== Written request ==
Select every line below containing the word "scene".

# # #

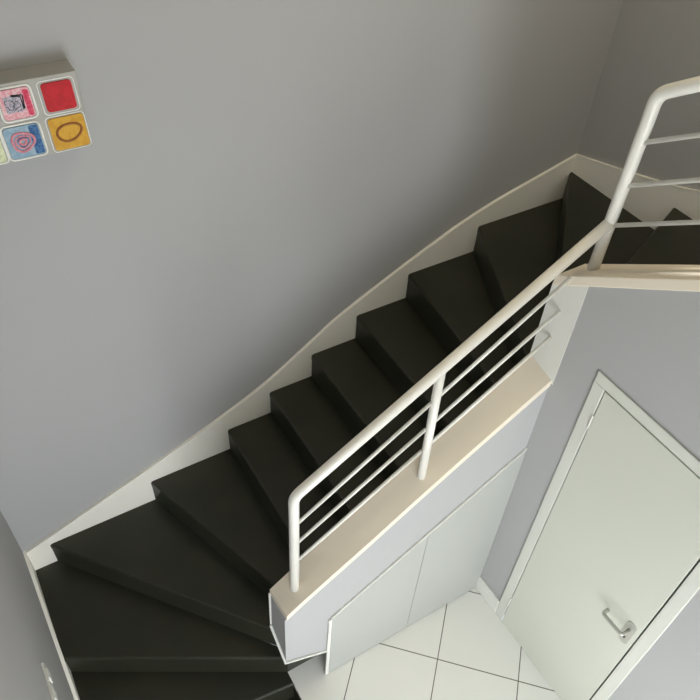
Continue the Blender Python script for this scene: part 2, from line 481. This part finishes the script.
# ---------------------------------------------------------------- cabinet under the flight
cab = thing('understair_cabinet', 'white cupboard with a sloping top filling the space under the low stair wall', 'cabinet', (1.7, -1.25, 0))
CF = -1.273; CB = YF-.001
def cz(x): return .682+.672*(x-1.2)
xa, xb_, sm = 1.193, XD-.003, 1.73
T_ = .018
for x0, x1 in ((xa+.021, sm-.0015), (sm+.0015, xb_)):
    bm = bmesh.new()
    prism(bm, [(x0, CF, .006), (x1, CF, .006), (x1, CF, cz(x1)-.009), (x0, CF, cz(x0)-.009)], (0, .014, 0))
    part_at('door', M_cab, cab, bm, .0012)
bm = bmesh.new(); box(bm, xa, xa+.019, CF-.002, CB, .001, cz(xa)-.002)
part_at('side_panel', M_white, cab, bm, .002)
bm = bmesh.new()
prism(bm, [(xa+.012, CF-.001, cz(xa+.012)-.007), (xb_, CF-.001, cz(xb_)-.007), (xb_, CF-.001, cz(xb_)), (xa+.012, CF-.001, cz(xa+.012))], (0, CB-CF+.001, 0))
part_at('top_rail', M_white, cab, bm, .002)
keep(cab)

# ---------------------------------------------------------------- light switch on the left wall
sw = thing('light_switch', 'white double light switch low on the left wall beside the black steps', 'switch', (-WT, -1.05, .96))
def srect(name, y0, y1, z0, z1, x0, x1, parent, bev):
    bm = bmesh.new(); box(bm, x0, x1, y0, y1, z0, z1); return part_at(name, M_plastic, parent, bm, bev)
for n_, y1 in enumerate((-.966, -1.058)):
    pl = srect('switch_plate', y1-.088, y1, .915, 1.005, -WT, -WT+.012, sw, .003)
    srect('rocker', y1-.068, y1-.02, 0.932, .988, -WT+.0115, -WT+.018, pl, .002)
keep(sw)

# ---------------------------------------------------------------- wall art
art = thing('wall_art', 'unframed grey panel of small brightly painted squares hanging on the grey wall above the stairs', 'artwork', (.56, 0, 2.83))
M_resin = plain('grey_panel', (168, 166, 158), .45, noise=.05, nscale=30)
M_line = plain('white_paint_line', (236, 236, 230), .4, noise=.05, nscale=60, bump=.5, bscale=150)
def art_mat(name, c1, c2, scale=60, c3=None):
    m, nt, b = new_mat(name)
    tc = nt.nodes.new('ShaderNodeTexCoord'); nz = nt.nodes.new('ShaderNodeTexNoise')
    nz.inputs['Scale'].default_value = scale; nz.inputs['Detail'].default_value = 3; nz.inputs['Distortion'].default_value = 1.0
    nt.links.new(tc.outputs['Object'], nz.inputs['Vector'])
    cr = nt.nodes.new('ShaderNodeValToRGB')
    cr.color_ramp.elements[0].position = .42; cr.color_ramp.elements[0].color = (*lin(c1), 1)
    cr.color_ramp.elements[1].position = .58; cr.color_ramp.elements[1].color = (*lin(c2), 1)
    if c3:
        e = cr.color_ramp.elements.new(.5); e.color = (*lin(c3), 1)
    nt.links.new(nz.outputs['Fac'], cr.inputs['Fac']); nt.links.new(cr.outputs['Color'], b.inputs['Base Color'])
    b.inputs['Roughness'].default_value = .55
    b.inputs['Specular IOR Level'].default_value = .3
    return m
M_red = art_mat('red_paint', (184, 10, 24), (198, 20, 34), 40)
M_yel = art_mat('ochre_paint', (204, 152, 36), (214, 164, 50), 40)
M_brn = art_mat('brown_paint', (140, 84, 36), (156, 98, 44), 60)
M_pink = art_mat('pink_speckled_paint', (226, 150, 162), (236, 196, 200), 90)
M_rose = art_mat('rose_paint', (206, 44, 82), (222, 84, 112), 90)
M_lil = art_mat('pale_grey_scribble_paint', (190, 190, 202), (216, 196, 206), 110, (110, 116, 130))
M_ink = art_mat('ink_paint', (24, 26, 30), (50, 56, 66), 80)
M_lblue = art_mat('pale_blue_paint', (140, 170, 192), (160, 186, 200), 40)
M_dblue = art_mat('deep_blue_paint', (36, 78, 130), (70, 120, 172), 110)
M_swirl = art_mat('pink_swirl_paint', (214, 128, 144), (226, 158, 168), 100)
M_pale = art_mat('pale_lime_paint', (206, 214, 168), (226, 230, 196), 60)
XA, XB, ZA, ZB, YP = .30, .822, 2.696, 2.976, -.085
pan = pbox('panel', M_resin, art, XA, XB, YP, WT, ZA-.0, ZB, bevel=.003)
def rr(x0, x1, z0, z1, r, skew=0, n=5):
    pts = []
    for cx, cz_, a0 in ((x1-r, z1-r, 0), (x0+r, z1-r, 90), (x0+r, z0+r, 180), (x1-r, z0+r, 270)):
        for i in range(n+1):
            a = math.radians(a0+90*i/n); pts.append((cx+r*math.cos(a), cz_+r*math.sin(a)))
    return [(x+skew*(z-(z0+z1)/2), z) for x, z in pts]
def flat(name, mat, parent, pts, y, th=.002, label=None):
    bm = bmesh.new(); prism(bm, [(x, y-th, z) for x, z in pts], (0, th, 0)); o = part_at(name, mat, parent, bm)
    if label: o['label'] = label
    return o
def loop(name, mat, parent, pts, y, r, label=None, squash=.5):
    bm = bmesh.new(); P = [Vector((x, y, z)) for x, z in pts]
    n = len(P); rings = []
    for i in range(n):
        t = (P[(i+1) % n]-P[i-1]).normalized(); u = Vector((0, 1, 0)); v = t.cross(u).normalized()
        rings.append([bm.verts.new(P[i]+u*math.cos(a)*r*squash+v*math.sin(a)*r) for a in [2*math.pi*j/8 for j in range(8)]])
    for i in range(n):
        a_, b_ = rings[i], rings[(i+1) % n]
        for j in range(8): bm.faces.new((a_[j], a_[(j+1) % 8], b_[(j+1) % 8], b_[j]))
    return part_at(name, mat, parent, bm, label=label, smooth=True)
def ell(cx, cz_, a, b, rot=0, n=32, wob=0):
    r = []
    for i in range(n):
        t = 2*math.pi*i/n; k = 1+wob*math.sin(3*t+1)
        x, z = a*k*math.cos(t), b*k*math.sin(t)
        r.append((cx+x*math.cos(rot)-z*math.sin(rot), cz_+x*math.sin(rot)+z*math.cos(rot)))
    return r
ts = YP
def square(label, x0, x1, z0, z1, mat, border=True, skew=-.04, r=.012):
    s = flat('painted_square', mat, art, rr(x0, x1, z0, z1, r, skew), ts, .004, label)
    if border: loop('border', M_line, s, rr(x0-.006, x1+.006, z0-.006, z1+.006, r+.004, skew), ts-.002, .0036)
    return s
s_red = square('plain red square', .700, .800, 2.852, 2.953, M_red, border=False)
loop('border', M_line, s_red, rr(.690, .809, 2.842, 2.961, .014, -.04), ts-.001, .0018)
s_yel = square('ochre yellow square with a brown ring', .694, .815, 2.708, 2.828, M_yel, border=False)
loop('border', M_line, s_yel, rr(.687, .819, 2.702, 2.834, .014, -.04), ts-.001, .0018)
loop('ring', M_brn, s_yel, ell(.755, 2.770, .043, .031, .22, wob=.04), ts-.0045, .0045)
s_pk = square('pink square with a dark scribbled middle', .562, .662, 2.852, 2.955, M_pink)
flat('side_stripe', M_rose, s_pk, rr(.640, .658, 2.858, 2.948, .006, -.04), ts-.004, .001)
flat('scribble_field', M_lil, s_pk, rr(.575, .632, 2.876, 2.932, .004, -.04), ts-.004, .001)
loop('scribble', M_ink, s_pk, [(.632, 2.932), (.636, 2.93), (.634, 2.90), (.634, 2.885), (.630, 2.885), (.630, 2.905), (.629, 2.928), (.60, 2.932), (.60, 2.935)], ts-.0055, .002)
loop('scribble', M_ink, s_pk, ell(.590, 2.905, .012, .018, .3, wob=.2), ts-.0055, .0008)
loop('scribble', M_ink, s_pk, ell(.612, 2.900, .009, .013, -.4, wob=.25), ts-.0055, .0008)
s_bl = square('pale blue square with pink swirls and a deep blue side', .546, .660, 2.712, 2.826, M_lblue)
flat('side_stripe', M_dblue, s_bl, rr(.628, .658, 2.716, 2.822, .005, -.04), ts-.004, .001)
for q, (a_, b_) in enumerate(((.036, .034), (.024, .022), (.011, .010))):
    loop('swirl', M_swirl, s_bl, ell(.598, 2.770, a_, b_, .3*q, wob=.08), ts-.0055, .0045 if q != 1 else .003)
loop('swirl', M_dblue, s_bl, ell(.600, 2.770, .018, .017, .2, wob=.12), ts-.006, .0012)
square('pale lime square at the lower left', .42, .53, 2.712, 2.826, M_pale)
square('ochre square further left', .42, .53, 2.852, 2.955, M_yel)
square('red square at the far left', .31, .39, 2.712, 2.826, M_red)
square('pale blue square at the far left', .31, .39, 2.852, 2.955, M_lblue)
keep(art)
art.location = art.location+Vector((-.008, 0, .018))

# ---------------------------------------------------------------- light
def area(name, loc, size, energy, col, direction):
    l = bpy.data.lights.new(name, 'AREA'); l.shape = 'RECTANGLE'; l.size, l.size_y = size; l.energy = energy; l.color = col
    o = bpy.data.objects.new(name, l); C.objects.link(o); o.location = loc
    o.rotation_euler = Vector(direction).to_track_quat('-Z', 'Y').to_euler(); return o
area('hall_window_daylight', ((W1[0]+W1[1])/2, YB-.03, (W1[2]+W1[3])/2), (W1[1]-W1[0]-.1, W1[3]-W1[2]-.1), 58, (.945, .98, 1.0), (0, 1, 0))
area('added_slit_fill', ((W2[0]+W2[1])/2, YB-.03, (W2[2]+W2[3])/2), (W2[1]-W2[0]-.02, W2[3]-W2[2]-.1), 6, (1.0, .96, .9), (0, 1, 0))  # fill lamp added in the unseen upper slit
area('ceiling_lamp', (2.5, -1.35, CE-.03), (.5, .5), 17, (1.0, .82, .52), (0, 0, -1))
area('added_wide_fill', ((W4[0]+W4[1])/2, YB-.03, (W4[2]+W4[3])/2), (W4[1]-W4[0]-.1, W4[3]-W4[2]-.1), 2, (.97, .985, 1.0), (0, 1, 0))  # fill lamp added for the back wall, behind no known window
area('added_side_fill', (-WT-.05, (W3[0]+W3[1])/2, (W3[2]+W3[3])/2), (W3[1]-W3[0]-.1, W3[3]-W3[2]-.1), 15, (1.0, .96, .74), (1, 0, 0))  # added fill for the right wall and upper rails, window unseen
sl = bpy.data.lights.new('sun', 'SUN'); sl.energy = 22; sl.angle = math.radians(.5); sl.color = (1.0, .98, .95)
so = bpy.data.objects.new('sun', sl); C.objects.link(so)
so.rotation_euler = Vector((0, math.cos(math.radians(42)), -math.sin(math.radians(42)))).to_track_quat('-Z', 'Y').to_euler()

w = bpy.data.worlds.new('World'); bpy.context.scene.world = w; w.use_nodes = True
w.node_tree.nodes['Background'].inputs[0].default_value = (.8, .88, 1, 1)
w.node_tree.nodes['Background'].inputs[1].default_value = 1.0

# ---------------------------------------------------------------- camera
cam = bpy.data.cameras.new('Camera'); co = bpy.data.objects.new('Camera', cam); C.objects.link(co)
r0 = Vector((0.85858603, -0.51024554, 0.04979476)); r1 = Vector((-0.33274794, -0.62852013, -0.70302294)); r2 = Vector((0.39001133, 0.58703657, -0.70942175))
m = Matrix((r0, -r1, -r2)).transposed().to_4x4(); m.translation = Vector((0.34295746, -2.56787232, 4.10743509))
co.matrix_world = m
cam.sensor_width = 36; cam.lens = 727.027/700*36; cam.clip_start = .02
bpy.context.scene.camera = co
vs = bpy.context.scene.view_settings
vs.view_transform = 'Standard'; vs.look = 'None'; vs.gamma = 1; vs.exposure = 0.41; vs.use_curve_mapping = False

# # #

== Reply to the exercise ==
Continue the Blender Python script for this scene: part 2, from line 481. This part finishes the script.
w = bpy.data.worlds.new('World'); bpy.context.scene.world = w; w.use_nodes = True
bpy.context.scene.camera = co
vs = bpy.context.scene.view_settings